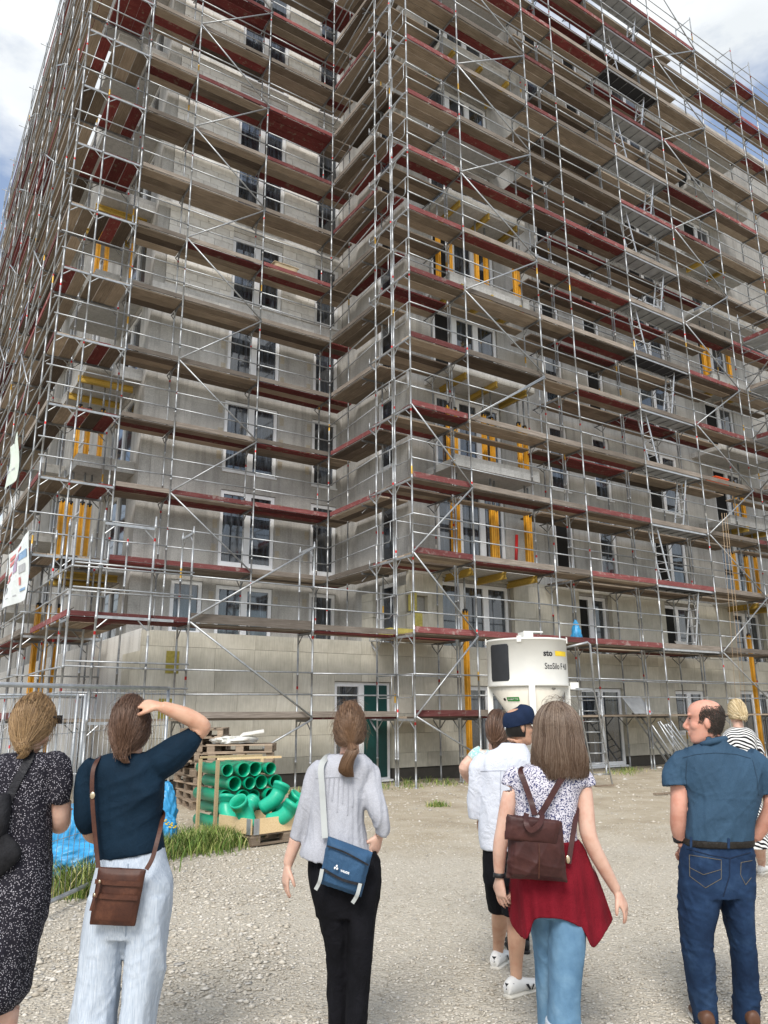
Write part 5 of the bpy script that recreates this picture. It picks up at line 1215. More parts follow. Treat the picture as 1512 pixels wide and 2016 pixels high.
def fit_under(body, clothes, gap=.010):
    """draw the covered skin in beneath the clothing"""
    def wv(o):
        n = len(o.data.vertices); c = np.empty(n * 3); o.data.vertices.foreach_get('co', c); return c.reshape(-1, 3) + np.array(WM[o.name].translation)
    V = []; F = []; k = 0
    for o in clothes: v = wv(o); V += [tuple(x) for x in v]; F += [tuple(i + k for i in p.vertices) for p in o.data.polygons]; k += len(v)
    T = BVHTree.FromPolygons(V, F); me = body.data; co = wv(body); n = len(co); no = np.empty(n * 3); me.vertices.foreach_get('normal', no); no = no.reshape(-1, 3); sh = np.zeros(n)
    for i in range(n):
        p = Vector(co[i]); d = Vector(no[i]); h = T.ray_cast(p, d, .07)
        if h[0] is not None and h[1].dot(d) > .2: sh[i] = max(0, gap - h[3]) if h[3] < gap else 0; sh[i] += .004; continue
        h = T.ray_cast(p, -d, .05)
        if h[0] is not None and h[1].dot(d) > .3: sh[i] = h[3] + gap
    co2 = co - no * sh[:, None] - np.array(WM[body.name].translation); me.vertices.foreach_set('co', co2.ravel()); me.update()
def on_mesh(o, pix, off=.002, _c={}):
    if o.name not in _c:
        n = len(o.data.vertices); c = np.empty(n * 3); o.data.vertices.foreach_get('co', c); c = c.reshape(-1, 3) + np.array(WM[o.name].translation); _c[o.name] = BVHTree.FromPolygons([tuple(x) for x in c], [tuple(p.vertices) for p in o.data.polygons])
    out = []
    for x, y in pix:
        d = (at_depth(x, y, 5.0) - CAMV).normalized(); h = _c[o.name].ray_cast(CAMV, d)
        if h[0] is not None: out.append(np.array(h[0] - d * off))
    return out
def seam(o, pix, mt, name='seam', r=.0018, n=8):
    P = []
    for a, b in zip(pix, pix[1:]): P += [(a[0] + (b[0] - a[0]) * k / n, a[1] + (b[1] - a[1]) * k / n) for k in range(n)]
    P = on_mesh(o, P + [pix[-1]])
    if len(P) > 2: m = MB(); m.path(P, r, 4); m.obj(name, mt, o)
def legs_from(D, *sides, k=.62):
    out = []; feet = []
    for L_ in sides:
        P = [pt((r[1] + r[2]) / 2, r[0], D + (r[3] if len(r) > 3 else 0)) for r in L_ if pt(756, r[0], D)[2] > .16]; w = [max(.032, (r[2] - r[1]) / 2 * mpp(756, r[0], D) * k) for r in L_[:len(P)]]
        a = P[-1].copy(); a[2] = .085; P.append(a); w.append(.034); out.append(limbw(P, w, 4, 16)); feet.append(a)
    return out, feet
def inner(rings, k=.86): return [(r[0] + 6, (r[1] + r[2]) / 2 - (r[2] - r[1]) / 2 * k, (r[1] + r[2]) / 2 + (r[2] - r[1]) / 2 * k, r[3] if len(r) > 3 else 0, (r[4] if len(r) > 4 else .1) * .8) for r in rings]
def person(D, x, label):
    b = at_depth(x, 1405, D); return empty('person', (b.x, b.y, 0), label, 'person', None)
def ground_pt(P): return np.array([P[0], P[1], 0.0])
def legs_down(D, hips, feet, rads):
    """bare legs from hip pixels to ground points (X,Y offsets in metres in the viewing frame)"""
    return [limbw(p, rads, 4, 16) for p in zip(hips, feet)]
HR = np.array([.077, .104, .132])
m_skin('skin_fair', (0.62, 0.40, 0.31)); m_skin('skin_warm', (0.60, 0.36, 0.25)); m_skin('skin_red', (0.60, 0.31, 0.23)); m_skin('skin_tan', (0.52, 0.31, 0.21))
mat('dark_leather_shoe', (0.10, 0.045, 0.025), .5); mat('black_shoe', (.015, .015, .017), .5); mat('white_shoe', (.72, .71, .68), .5, 0, .04); mat('sole_cream', (.60, .57, .50), .7)
def foot(ankle, d, mt, parent, s=1.0, h=.085):
    a = np.asarray(ankle, float); d = np.asarray(d, float); d[2] = 0; d /= np.linalg.norm(d); sd = np.cross(d, UPV); g = a.copy(); g[2] = 0; th = np.linspace(0, 2 * np.pi, 18, endpoint=False); R = []
    for t, w, zt in ((-.085, .02, .05), (-.075, .032, .075), (-.03, .038, h), (.03, .040, h * .88), (.08, .045, .062), (.13, .046, .05), (.165, .036, .042), (.18, .012, .03)):
        R.append(g + d * t * s + np.outer(np.cos(th), sd) * w * s + np.outer((np.sin(th) + 1) / 2, UPV) * zt * s + UPV * .022)
    o = add('shoe', *skin_rings(catmull(np.array(R).reshape(8, -1), 3).reshape(-1, 18, 3)), mt, parent, True)
    R = [g + d * t * s + np.outer(np.cos(th), sd) * w * s + np.outer((np.sin(th) + 1) / 2, UPV) * .028 * s + UPV * .001 for t, w in ((-.09, .012), (-.08, .034), (-.03, .041), (.03, .042), (.09, .048), (.14, .049), (.172, .038), (.187, .012))]
    add('sole', *skin_rings(catmull(np.array(R).reshape(8, -1), 3).reshape(-1, 18, 3)), 'sole_cream' if mt != 'black_shoe' else mt, o, True); return o, g, d, sd
def std_legs(D, hipL, hipR, dX=.0, sp=.11, dD=0.0):
    """bare legs: hip pixels -> feet on the ground"""
    out = []; feet = []
    for (x, y), s in ((hipL, -1), (hipR, 1)):
        h = pt(x, y, D); g = h + RT * (dX) + FW * (dD * s); k = h * .47 + g * .53; k[2] = .5; a = g.copy(); a[2] = .09; out.append(limbw([h, (h * .6 + k * .4), k, k * .5 + a * .5 + np.array([0, 0, .04]), a], [.085, .078, .054, .052, .034], 4, 16)); feet.append(a)
    return out, feet

# ===== woman in the dotted dress (left edge)
D = 3.95; P1 = person(D, 40, 'woman seen from behind in a dark dotted dress with a messy low bun'); hc = pt(66, 1422, D); f1 = FW * .86 + RT * .51
lg, ft = std_legs(D, (0, 1800), (42, 1800), -.03)
union('body', head(hc, f1) + [limbw([pt(58, 1450, D), pt(54, 1492, D)], [.052, .060], 3), torso(D, [(1480, 20, 92), (1500, -22, 112, 0, .10), (1560, -18, 98, 0, .11), (1640, -10, 88, 0, .10), (1720, -20, 88, 0, .12), (1800, -15, 75)]),
    limb(D, [(108, 1503, 0, 40), (118, 1560, .02, 40), (120, 1610, .06, 37), (117, 1624, .12, 34), (100, 1618, .2, 28), (60, 1610, .24, 24)]), limb(D, [(-18, 1503, 0, 38), (-28, 1560, .02, 38), (-25, 1615, .08, 34), (20, 1605, .22, 26), (80, 1603, .21, 23)])] + lg + hand(pt(80, 1606, D + .19), RT + .1 * UPV, -FW, UPV, (.5, .5, .5, .5), .95), .006, 'skin_fair', P1, 3)
t = NT('dotted_cloth'); v = t.coord('Object'); vo = t.n('ShaderNodeTexVoronoi'); vo.inputs['Scale'].default_value = 135; t.l(v, vo.inputs['Vector']); lt = t.ramp(vo.outputs['Distance'], [(.20, (.50, .48, .53)), (.32, (.010, .009, .015))]); c = t.mix(t.ramp(t.noise(v, 5, 3), [(.4, (0, 0, 0)), (.7, (.35,) * 3)]), lt, (.012, .011, .018)); t.bump(t.noise(v, 16, 3), .3, .02); MATS['dotted_cloth'] = t.done(c, .8, 0, .25)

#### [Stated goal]
Ignore the images and quote every line of the listing exactly.

#### [Response for this exercise]
Write part 5 of the bpy script that recreates this picture. It picks up at line 1215. More parts follow. Treat the picture as 1512 pixels wide and 2016 pixels high.
def fit_under(body, clothes, gap=.010):
    """draw the covered skin in beneath the clothing"""
    def wv(o):
        n = len(o.data.vertices); c = np.empty(n * 3); o.data.vertices.foreach_get('co', c); return c.reshape(-1, 3) + np.array(WM[o.name].translation)
    V = []; F = []; k = 0
    for o in clothes: v = wv(o); V += [tuple(x) for x in v]; F += [tuple(i + k for i in p.vertices) for p in o.data.polygons]; k += len(v)
    T = BVHTree.FromPolygons(V, F); me = body.data; co = wv(body); n = len(co); no = np.empty(n * 3); me.vertices.foreach_get('normal', no); no = no.reshape(-1, 3); sh = np.zeros(n)
    for i in range(n):
        p = Vector(co[i]); d = Vector(no[i]); h = T.ray_cast(p, d, .07)
        if h[0] is not None and h[1].dot(d) > .2: sh[i] = max(0, gap - h[3]) if h[3] < gap else 0; sh[i] += .004; continue
        h = T.ray_cast(p, -d, .05)
        if h[0] is not None and h[1].dot(d) > .3: sh[i] = h[3] + gap
    co2 = co - no * sh[:, None] - np.array(WM[body.name].translation); me.vertices.foreach_set('co', co2.ravel()); me.update()
def on_mesh(o, pix, off=.002, _c={}):
    if o.name not in _c:
        n = len(o.data.vertices); c = np.empty(n * 3); o.data.vertices.foreach_get('co', c); c = c.reshape(-1, 3) + np.array(WM[o.name].translation); _c[o.name] = BVHTree.FromPolygons([tuple(x) for x in c], [tuple(p.vertices) for p in o.data.polygons])
    out = []
    for x, y in pix:
        d = (at_depth(x, y, 5.0) - CAMV).normalized(); h = _c[o.name].ray_cast(CAMV, d)
        if h[0] is not None: out.append(np.array(h[0] - d * off))
    return out
def seam(o, pix, mt, name='seam', r=.0018, n=8):
    P = []
    for a, b in zip(pix, pix[1:]): P += [(a[0] + (b[0] - a[0]) * k / n, a[1] + (b[1] - a[1]) * k / n) for k in range(n)]
    P = on_mesh(o, P + [pix[-1]])
    if len(P) > 2: m = MB(); m.path(P, r, 4); m.obj(name, mt, o)
def legs_from(D, *sides, k=.62):
    out = []; feet = []
    for L_ in sides:
        P = [pt((r[1] + r[2]) / 2, r[0], D + (r[3] if len(r) > 3 else 0)) for r in L_ if pt(756, r[0], D)[2] > .16]; w = [max(.032, (r[2] - r[1]) / 2 * mpp(756, r[0], D) * k) for r in L_[:len(P)]]
        a = P[-1].copy(); a[2] = .085; P.append(a); w.append(.034); out.append(limbw(P, w, 4, 16)); feet.append(a)
    return out, feet
def inner(rings, k=.86): return [(r[0] + 6, (r[1] + r[2]) / 2 - (r[2] - r[1]) / 2 * k, (r[1] + r[2]) / 2 + (r[2] - r[1]) / 2 * k, r[3] if len(r) > 3 else 0, (r[4] if len(r) > 4 else .1) * .8) for r in rings]
def person(D, x, label):
    b = at_depth(x, 1405, D); return empty('person', (b.x, b.y, 0), label, 'person', None)
def ground_pt(P): return np.array([P[0], P[1], 0.0])
def legs_down(D, hips, feet, rads):
    """bare legs from hip pixels to ground points (X,Y offsets in metres in the viewing frame)"""
    return [limbw(p, rads, 4, 16) for p in zip(hips, feet)]
HR = np.array([.077, .104, .132])
m_skin('skin_fair', (0.62, 0.40, 0.31)); m_skin('skin_warm', (0.60, 0.36, 0.25)); m_skin('skin_red', (0.60, 0.31, 0.23)); m_skin('skin_tan', (0.52, 0.31, 0.21))
mat('dark_leather_shoe', (0.10, 0.045, 0.025), .5); mat('black_shoe', (.015, .015, .017), .5); mat('white_shoe', (.72, .71, .68), .5, 0, .04); mat('sole_cream', (.60, .57, .50), .7)
def foot(ankle, d, mt, parent, s=1.0, h=.085):
    a = np.asarray(ankle, float); d = np.asarray(d, float); d[2] = 0; d /= np.linalg.norm(d); sd = np.cross(d, UPV); g = a.copy(); g[2] = 0; th = np.linspace(0, 2 * np.pi, 18, endpoint=False); R = []
    for t, w, zt in ((-.085, .02, .05), (-.075, .032, .075), (-.03, .038, h), (.03, .040, h * .88), (.08, .045, .062), (.13, .046, .05), (.165, .036, .042), (.18, .012, .03)):
        R.append(g + d * t * s + np.outer(np.cos(th), sd) * w * s + np.outer((np.sin(th) + 1) / 2, UPV) * zt * s + UPV * .022)
    o = add('shoe', *skin_rings(catmull(np.array(R).reshape(8, -1), 3).reshape(-1, 18, 3)), mt, parent, True)
    R = [g + d * t * s + np.outer(np.cos(th), sd) * w * s + np.outer((np.sin(th) + 1) / 2, UPV) * .028 * s + UPV * .001 for t, w in ((-.09, .012), (-.08, .034), (-.03, .041), (.03, .042), (.09, .048), (.14, .049), (.172, .038), (.187, .012))]
    add('sole', *skin_rings(catmull(np.array(R).reshape(8, -1), 3).reshape(-1, 18, 3)), 'sole_cream' if mt != 'black_shoe' else mt, o, True); return o, g, d, sd
def std_legs(D, hipL, hipR, dX=.0, sp=.11, dD=0.0):
    """bare legs: hip pixels -> feet on the ground"""
    out = []; feet = []
    for (x, y), s in ((hipL, -1), (hipR, 1)):
        h = pt(x, y, D); g = h + RT * (dX) + FW * (dD * s); k = h * .47 + g * .53; k[2] = .5; a = g.copy(); a[2] = .09; out.append(limbw([h, (h * .6 + k * .4), k, k * .5 + a * .5 + np.array([0, 0, .04]), a], [.085, .078, .054, .052, .034], 4, 16)); feet.append(a)
    return out, feet

# ===== woman in the dotted dress (left edge)
D = 3.95; P1 = person(D, 40, 'woman seen from behind in a dark dotted dress with a messy low bun'); hc = pt(66, 1422, D); f1 = FW * .86 + RT * .51
lg, ft = std_legs(D, (0, 1800), (42, 1800), -.03)
union('body', head(hc, f1) + [limbw([pt(58, 1450, D), pt(54, 1492, D)], [.052, .060], 3), torso(D, [(1480, 20, 92), (1500, -22, 112, 0, .10), (1560, -18, 98, 0, .11), (1640, -10, 88, 0, .10), (1720, -20, 88, 0, .12), (1800, -15, 75)]),
    limb(D, [(108, 1503, 0, 40), (118, 1560, .02, 40), (120, 1610, .06, 37), (117, 1624, .12, 34), (100, 1618, .2, 28), (60, 1610, .24, 24)]), limb(D, [(-18, 1503, 0, 38), (-28, 1560, .02, 38), (-25, 1615, .08, 34), (20, 1605, .22, 26), (80, 1603, .21, 23)])] + lg + hand(pt(80, 1606, D + .19), RT + .1 * UPV, -FW, UPV, (.5, .5, .5, .5), .95), .006, 'skin_fair', P1, 3)
t = NT('dotted_cloth'); v = t.coord('Object'); vo = t.n('ShaderNodeTexVoronoi'); vo.inputs['Scale'].default_value = 135; t.l(v, vo.inputs['Vector']); lt = t.ramp(vo.outputs['Distance'], [(.20, (.50, .48, .53)), (.32, (.010, .009, .015))]); c = t.mix(t.ramp(t.noise(v, 5, 3), [(.4, (0, 0, 0)), (.7, (.35,) * 3)]), lt, (.012, .011, .018)); t.bump(t.noise(v, 16, 3), .3, .02); MATS['dotted_cloth'] = t.done(c, .8, 0, .25)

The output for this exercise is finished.